Whether arbitration clauses are against public policy.


The respondent, Avery, took out a policy of insurance on a ship from the appellant. A clause in the policy stated that in the case of any dispute about an award, the matter should first be referred to arbitration. This was said to be a “condition precedent” to the maintaining of an action. The respondent claimed under the policy for losses, but a dispute arose as to the amount to be awarded. Avery was dissatisfied by the amount offered. He refused to refer the matter too arbitration and instead took the matter directly to court.


The respondent argued that the clause requiring the matter be referred to arbitration was illegal. He claimed that by denying the parties the right to sue for any amount except that which the arbitration panel committee awarded him the agreement was ousting the jurisdiction of the court to settle such claims and make such awards as they saw fit.


The House of Lords found for the insurers.
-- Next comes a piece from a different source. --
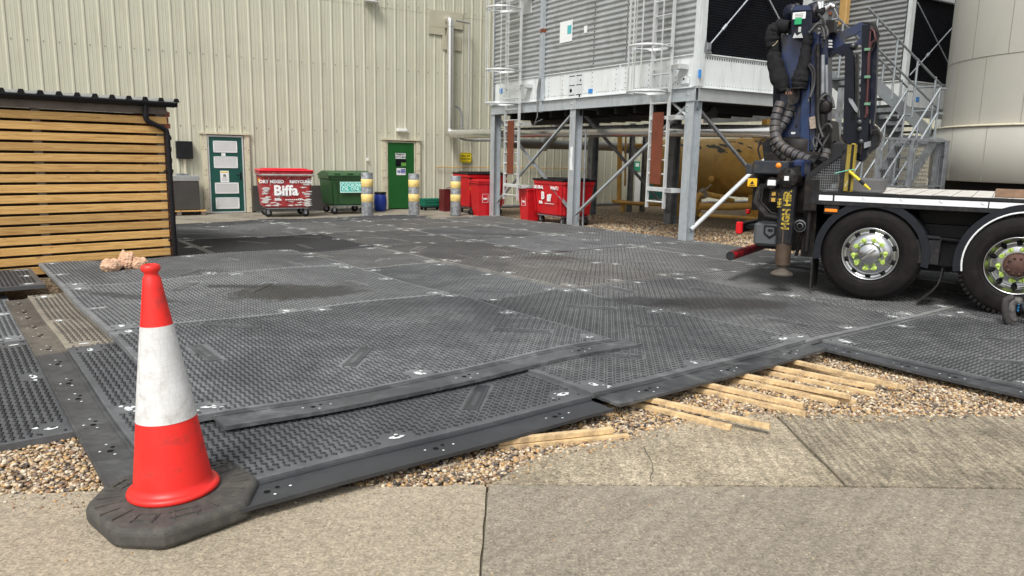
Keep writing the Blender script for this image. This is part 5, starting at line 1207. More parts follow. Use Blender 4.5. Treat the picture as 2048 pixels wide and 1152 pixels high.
# ---------------- crane truck ----------------
TO = G(1738, 603, .08); TO.z = 0; TA = R(-33)
TX = Vector((math.cos(TA), math.sin(TA), 0)); TY = Vector((-math.sin(TA), math.cos(TA), 0))
T = thing('crane_truck', 'dark flatbed truck with a folded navy loading crane at its rear', 'truck', TO, TA)
def tr(x, y, s):
    p = hit(x, y, TO+TY*s, TY)-TO; return Vector((p.dot(TX), s, p.z))
ZG = .088
def wheel(xc, yo, wd, deep, side=1, parts=True):
    """outer face at y=yo, body goes inward (+y*side)"""
    s = side; zc = ZG+.518; Rr = .518
    tag_ = MB(); y = lambda d: yo+d*s
    tag_.lathe([(.285, y(.045)), (.30, y(.015)), (.36, y(.0)), (.44, y(.004)), (.470, y(.018)), (.478, y(.020)), (.482, y(.026)), (.497, y(.034)), (Rr-.006, y(.055)), (Rr, y(.075)), (Rr, y(wd-.075)), (Rr-.006, y(wd-.055)), (.44, y(wd)), (.30, y(wd)), (.285, y(wd-.03))], 72, (xc, 0, zc), 'y')
    n = 64
    for i in range(n):   # shoulder tread blocks
        a_ = 2*math.pi*i/n; Mx = Matrix.Translation((xc, 0, zc)) @ Matrix.Rotation(-a_, 4, 'Y')
        if deep: tag_.box(Rr-.035, Rr+.008, min(y(.030), y(.10)), max(y(.030), y(.10)), -.015, .015, 0, Mx)
        else: tag_.box(Rr-.01, Rr+.004, min(y(.060), y(.12)), max(y(.060), y(.12)), -.020, .020, 0, Mx)
        for k in range(3): q0 = .13+k*(wd-.26)/3; tag_.box(Rr-.01, Rr+.004, min(y(q0), y(q0+.06)), max(y(q0), y(q0+.06)), -.021, .021, 0, Mx)
    for rr_ in (.40, .33): tag_.lathe([(rr_-.002, y(.0)), (rr_, y(-.002)), (rr_+.002, y(.0))], 72, (xc, 0, zc), 'y')
    w_ = tag_.build('wheel', tyre, T)
    if not parts: return w_
    b = MB()
    if deep: p_ = [(.288, .03), (.292, .012), (.286, .008), (.276, .02), (.270, .06), (.250, .075), (.245, .15), (.225, .165), (.21, .15), (.16, .13), (.12, .13)]
    else: p_ = [(.288, .03), (.292, .012), (.286, .006), (.276, .014), (.266, .035), (.245, .045), (.235, .04), (.215, .015), (.190, -.005), (.150, -.012), (.128, -.012), (.12, -.02), (.112, -.045), (.105, -.052), (.001, -.056)]
    b.lathe([(r, y(h)) for r, h in p_], 64, (xc, 0, zc), 'y'); 
    if not deep:
        Mx = Matrix.Translation((xc, 0, zc)) @ Matrix.Rotation(R(-40), 4, 'Y'); b.box(-.085, .085, min(y(-.062), y(-.054)), max(y(-.062), y(-.054)), -.012, .012, 0, Mx); b.box(-.075, .075, min(y(-.060), y(-.054)), max(y(-.060), y(-.054)), .03, .036, 0, Mx)
    b.build('rim', chrome, w_)
    b = MB()
    for i in range(10):
        b = MB(); a_ = 2*math.pi*(i+.5)/10; rr_ = .238 if not deep else .235
        b.lathe([(.001, y(.034 if not deep else .068)), (.029, y(.030 if not deep else .146)), (.029, y(.06 if not deep else .17))], 14, (xc+rr_*math.cos(a_), 0, zc+rr_*math.sin(a_)), 'y'); b.build('vent_hole', holem, w_)
    hb = -.012 if not deep else .10
    for i in range(10):
        b = MB(); a_ = 2*math.pi*i/10+.12; rr_ = .163; c_ = (xc+rr_*math.cos(a_), 0, zc+rr_*math.sin(a_))
        b.lathe([(.023, y(hb+.02)), (.023, y(hb-.018)), (.018, y(hb-.022)), (.001, y(hb-.022))], 12, c_, 'y')
        d_ = 1 if i % 2 else -1; a2 = a_+d_*.29; tp = (xc+rr_*math.cos(a2), zc+rr_*math.sin(a2)); t1 = (-math.sin(a_), math.cos(a_)); nn = (math.cos(a_)*.021, math.sin(a_)*.021)
        b.prism([(c_[0]+nn[0], c_[2]+nn[1]), (tp[0], tp[1]), (c_[0]-nn[0], c_[2]-nn[1])], min(y(hb-.012), y(hb-.022)), max(y(hb-.012), y(hb-.022)), 'y'); b.build('nut_indicator', hiyel, w_)
    if deep:
        b = MB(); b.lathe([(.125, y(.13)), (.118, y(.04)), (.105, y(.02)), (.001, y(.015))], 36, (xc, 0, zc), 'y')
        for i in range(10): a_ = 2*math.pi*i/10; b.lathe([(.012, y(.02)), (.012, y(.008)), (.001, y(.008))], 8, (xc+.085*math.cos(a_), 0, zc+.085*math.sin(a_)), 'y')
        b.build('hub', M('rusty hub', (.09, .045, .035), .75, .1, .4, 14), w_)
    return w_
XA, XB = -.045, 1.315
wheel(XA, 0, .34, False); wheel(XB, -.03, .30, True); wheel(XB, .29, .27, False, 1, False)
wheel(XA, 2.5, .34, False, -1, False); wheel(XB, 2.5, .56, False, -1, False); wheel(5.1, -.0, .34, False); wheel(5.1, 2.5, .34, False, -1, False)
# axles, chassis
b = MB()
for y in (.78, 1.62): b.box(-1.45, 6.3, y, y+.08, .80, 1.08)
for x in np.arange(-1.2, 6, .7): b.box(x, x+.08, .86, 1.62, .86, 1.02)
b.build('chassis', blackm, T)
for x in (XA, XB, 5.1): b = MB(); b.tube([(x, .3, .60), (x, 2.2, .60)], .08, 12); b.tube([(x, 1.25, .60), (x+.01, 1.25, .60)], .2, 14); b.build('axle', grime, T)
b = MB(); b.box(.4, .85, .35, 2.2, .50, .95); b.rbox(1.95, 3.3, .10, .7, .45, 1.0, .03); b.tube([(.15, .5, .82), (.2, .32, .80), (.6, .30, .80), (.95, .35, .78)], .03, 10); b.tube([(.46, .05, .83), (.60, .12, .82)], .025, 10); b.box(.36, 2.0, .5, .62, .42, 1.1); b.build('dark_underbody_fill', black, T)  # black boxes added to darken the space between the wheels, plus tank and hoses
# deck
b = MB(); b.box(-.62, 4.4, .03, 2.5, 1.235, 1.268); b.build('deck', deckw, T)
b = MB()
for i in range(28): x = -.60+i*.18; b.box(x, x+.006, .05, 2.48, 1.268, 1.270)
for i in range(9): b.rbox(.0+i*.52, .12+i*.52, .005, .045, 1.262, 1.275, .003)
b.build('deck_joints', M('deck joint shade', (.12, .11, .10), .8), T)
b = MB(); b.box(-.68, 4.4, -.015, .03, 1.125, 1.272); b.box(-.68, 4.4, -.025, -.015, 1.245, 1.262); b.box(-.68, 4.4, .03, 2.5, 1.14, 1.20); b.box(-.68, 4.4, 2.5, 2.54, 1.13, 1.27); b.box(-.70, -.62, -.02, 2.52, 1.13, 1.272)
b.box(4.3, 4.42, 0, 2.5, 1.2, 1.9); b.build('side_rail', blackm, T)
b = MB()
for x0, x1 in ((-.655, -.475), (-.455, 1.0), (1.012, 2.4), (2.41, 4.3)):
    b.box(x0, x1, -.0185, -.015, 1.172, 1.232)
b.build('reflective_strip', whitet, T)
b = MB()
for i in range(12): x = -.16+i*.37; b.box(x-.018, x+.02, -.0195, -.0185, 1.203, 1.207); b.box(x-.002, x+.022, -.0195, -.0185, 1.193, 1.196); b.box(x-.012, x-.004, -.0195, -.0185, 1.212, 1.224)
b.build('strip_marks', M('grey print', (.3, .3, .3), .7), T)
b = MB(); b.rbox(-.56, -.40, -.01, .03, 1.02, 1.12, .008); b.box(-.56, -.40, .03, .4, 1.08, 1.13); b.build('lamp_bracket', black, T); b = MB(); b.rbox(-.548, -.415, -.022, -.008, 1.045, 1.082, .005); b.build('side_marker', amber, T)
# mudguards
def guard(xc, zc, r_, a0_, a1_, y0_, y1_, edge_):
    b = MB(); n = 26; pts = [(xc+r_*math.cos(a0_+(a1_-a0_)*i/n), zc+r_*math.sin(a0_+(a1_-a0_)*i/n)) for i in range(n+1)]; pin = [(xc+(r_-.018)*math.cos(a0_+(a1_-a0_)*i/n), zc+(r_-.018)*math.sin(a0_+(a1_-a0_)*i/n)) for i in range(n+1)]
    for i in range(n):
        for (ya, yb, p_, q_) in ((y0_, y1_, pts, pin),):
            b.add([(p_[i][0], ya, p_[i][1]), (p_[i+1][0], ya, p_[i+1][1]), (q_[i+1][0], ya, q_[i+1][1]), (q_[i][0], ya, q_[i][1]), (p_[i][0], yb, p_[i][1]), (p_[i+1][0], yb, p_[i+1][1]), (q_[i+1][0], yb, q_[i+1][1]), (q_[i][0], yb, q_[i][1])], [(0, 1, 2, 3), (7, 6, 5, 4), (0, 4, 5, 1), (3, 2, 6, 7)])
    # turned down outer face
    rr_ = r_-.075
    for i in range(n):
        a2, a3 = a0_+(a1_-a0_)*i/n, a0_+(a1_-a0_)*(i+1)/n
        b.add([(xc+r_*math.cos(a2), y0_-.008, zc+r_*math.sin(a2)), (xc+r_*math.cos(a3), y0_-.008, zc+r_*math.sin(a3)), (xc+rr_*math.cos(a3), y0_-.008, zc+rr_*math.sin(a3)), (xc+rr_*math.cos(a2), y0_-.008, zc+rr_*math.sin(a2)),
               (xc+r_*math.cos(a2), y0_-.001, zc+r_*math.sin(a2)), (xc+r_*math.cos(a3), y0_-.001, zc+r_*math.sin(a3)), (xc+rr_*math.cos(a3), y0_-.001, zc+rr_*math.sin(a3)), (xc+rr_*math.cos(a2), y0_-.001, zc+rr_*math.sin(a2))], [(0, 1, 2, 3), (7, 6, 5, 4), (2, 6, 7, 3), (0, 4, 5, 1)])
    o = b.build('mudguard', guardm, T)
    if edge_:
        b = MB(); q = [Vector((xc+(r_-.078)*math.cos(a0_+(a1_-a0_)*i/n), y0_-.008, zc+(r_-.078)*math.sin(a0_+(a1_-a0_)*i/n))) for i in range(n+1)]; b.tube(q, .009, 8); b.build('edge_trim', white, o)
    return o
zc = ZG+.518
guard(XA, zc-.0, .585, R(-10), R(190), .0, .36, False); guard(XB+.06, zc, .62, R(12), R(190), -.02, .55, True); guard(XA, zc, .585, R(-10), R(190), 2.14, 2.5, False); guard(XB, zc, .60, R(0), R(190), 1.95, 2.5, False)
b = MB(); b.box(-.645, -.63, .02, .36, .16, .58); b.build('mudflap', blackr, T)
b = MB()
pts = [(.66, .52), (.655, .42), (.63, .33), (.58, .25), (.50, .17), (.46, .13)]
for i in range(5): b.beam((pts[i][0], .17, pts[i][1]), (pts[i+1][0], .17, pts[i+1][1]), .36, .012, 0, Vector((0, 1, 0))) if False else b.add([(pts[i][0], 0, pts[i][1]), (pts[i+1][0], 0, pts[i+1][1]), (pts[i+1][0], .4, pts[i+1][1]), (pts[i][0], .4, pts[i][1]), (pts[i][0]+.012, 0, pts[i][1]), (pts[i+1][0]+.012, 0, pts[i+1][1]-.008), (pts[i+1][0]+.012, .4, pts[i+1][1]-.008), (pts[i][0]+.012, .4, pts[i][1])], [(0, 1, 2, 3), (7, 6, 5, 4), (0, 4, 5, 1), (2, 6, 7, 3)])
b.build('mudflap', blackr, T)
b = MB(); b.box(.35, .62, .02, .34, .55, .80); b.build('mudguard_stay', blackm, T)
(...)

Lord Cransworth distinguished between a clause that ousted the jurisdiction of the court where a cause of action had already risen, and the present case. Here, the clause stated that there was no cause of action until an arbitration decision had been made. He stated that the principle against ousting the court’s jurisdiction was one of public policy and said (at 853):

“I can see not the slightest ill consequences that can flow from such an agreement, and I see great advantage that may arise from it.”

Therefore, the clause to refer the matter to arbitration did not offend public policy and as enforceable.